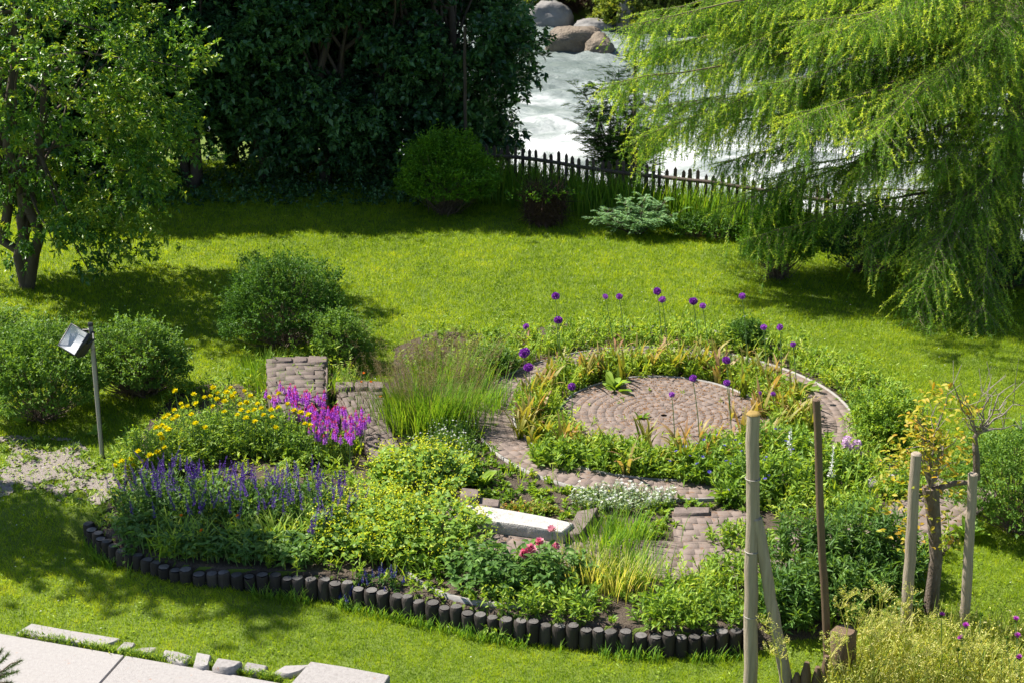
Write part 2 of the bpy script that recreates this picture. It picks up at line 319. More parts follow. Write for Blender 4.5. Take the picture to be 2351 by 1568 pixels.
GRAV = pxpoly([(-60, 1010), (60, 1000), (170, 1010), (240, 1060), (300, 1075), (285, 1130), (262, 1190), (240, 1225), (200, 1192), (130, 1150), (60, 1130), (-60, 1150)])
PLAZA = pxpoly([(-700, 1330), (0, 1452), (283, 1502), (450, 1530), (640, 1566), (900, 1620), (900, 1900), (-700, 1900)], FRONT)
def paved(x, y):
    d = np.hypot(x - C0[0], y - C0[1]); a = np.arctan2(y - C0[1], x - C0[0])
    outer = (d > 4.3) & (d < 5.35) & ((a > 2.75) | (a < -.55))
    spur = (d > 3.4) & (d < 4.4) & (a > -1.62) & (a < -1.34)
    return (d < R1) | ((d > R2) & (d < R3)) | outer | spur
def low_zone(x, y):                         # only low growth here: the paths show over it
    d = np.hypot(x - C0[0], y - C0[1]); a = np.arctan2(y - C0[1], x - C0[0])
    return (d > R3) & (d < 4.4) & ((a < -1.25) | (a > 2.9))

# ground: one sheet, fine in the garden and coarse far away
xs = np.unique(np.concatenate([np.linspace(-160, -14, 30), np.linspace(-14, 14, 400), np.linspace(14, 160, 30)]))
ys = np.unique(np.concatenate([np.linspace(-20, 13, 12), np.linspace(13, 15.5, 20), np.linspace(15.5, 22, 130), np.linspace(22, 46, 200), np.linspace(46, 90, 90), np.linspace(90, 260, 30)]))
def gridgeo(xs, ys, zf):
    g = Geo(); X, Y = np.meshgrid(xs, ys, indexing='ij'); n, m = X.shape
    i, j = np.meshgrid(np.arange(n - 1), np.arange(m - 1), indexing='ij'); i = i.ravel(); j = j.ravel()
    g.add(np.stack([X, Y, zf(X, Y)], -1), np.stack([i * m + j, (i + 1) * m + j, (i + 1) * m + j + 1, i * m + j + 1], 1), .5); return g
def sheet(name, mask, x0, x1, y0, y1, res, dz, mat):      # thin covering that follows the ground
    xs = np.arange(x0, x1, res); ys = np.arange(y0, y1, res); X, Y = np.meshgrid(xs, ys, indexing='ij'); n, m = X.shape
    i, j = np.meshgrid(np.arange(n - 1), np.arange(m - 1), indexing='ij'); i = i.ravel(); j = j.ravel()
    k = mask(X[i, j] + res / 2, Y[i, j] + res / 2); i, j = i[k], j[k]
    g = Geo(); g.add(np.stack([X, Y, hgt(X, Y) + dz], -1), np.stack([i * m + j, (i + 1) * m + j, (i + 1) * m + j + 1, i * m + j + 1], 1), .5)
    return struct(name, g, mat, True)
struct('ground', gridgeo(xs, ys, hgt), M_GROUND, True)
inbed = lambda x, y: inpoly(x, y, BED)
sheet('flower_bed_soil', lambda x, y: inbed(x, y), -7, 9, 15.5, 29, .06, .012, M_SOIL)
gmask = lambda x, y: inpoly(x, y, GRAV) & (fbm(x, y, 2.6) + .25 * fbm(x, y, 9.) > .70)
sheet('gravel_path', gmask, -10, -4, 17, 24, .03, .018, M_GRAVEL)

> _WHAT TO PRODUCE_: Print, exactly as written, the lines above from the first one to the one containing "return (d >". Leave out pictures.

> _CORRECT RESPONSE_:
Write part 2 of the bpy script that recreates this picture. It picks up at line 319. More parts follow. Write for Blender 4.5. Take the picture to be 2351 by 1568 pixels.
GRAV = pxpoly([(-60, 1010), (60, 1000), (170, 1010), (240, 1060), (300, 1075), (285, 1130), (262, 1190), (240, 1225), (200, 1192), (130, 1150), (60, 1130), (-60, 1150)])
PLAZA = pxpoly([(-700, 1330), (0, 1452), (283, 1502), (450, 1530), (640, 1566), (900, 1620), (900, 1900), (-700, 1900)], FRONT)
def paved(x, y):
    d = np.hypot(x - C0[0], y - C0[1]); a = np.arctan2(y - C0[1], x - C0[0])
    outer = (d > 4.3) & (d < 5.35) & ((a > 2.75) | (a < -.55))
    spur = (d > 3.4) & (d < 4.4) & (a > -1.62) & (a < -1.34)
    return (d < R1) | ((d > R2) & (d < R3)) | outer | spur
def low_zone(x, y):                         # only low growth here: the paths show over it
    d = np.hypot(x - C0[0], y - C0[1]); a = np.arctan2(y - C0[1], x - C0[0])
    return (d > R3) & (d < 4.4) & ((a < -1.25) | (a > 2.9))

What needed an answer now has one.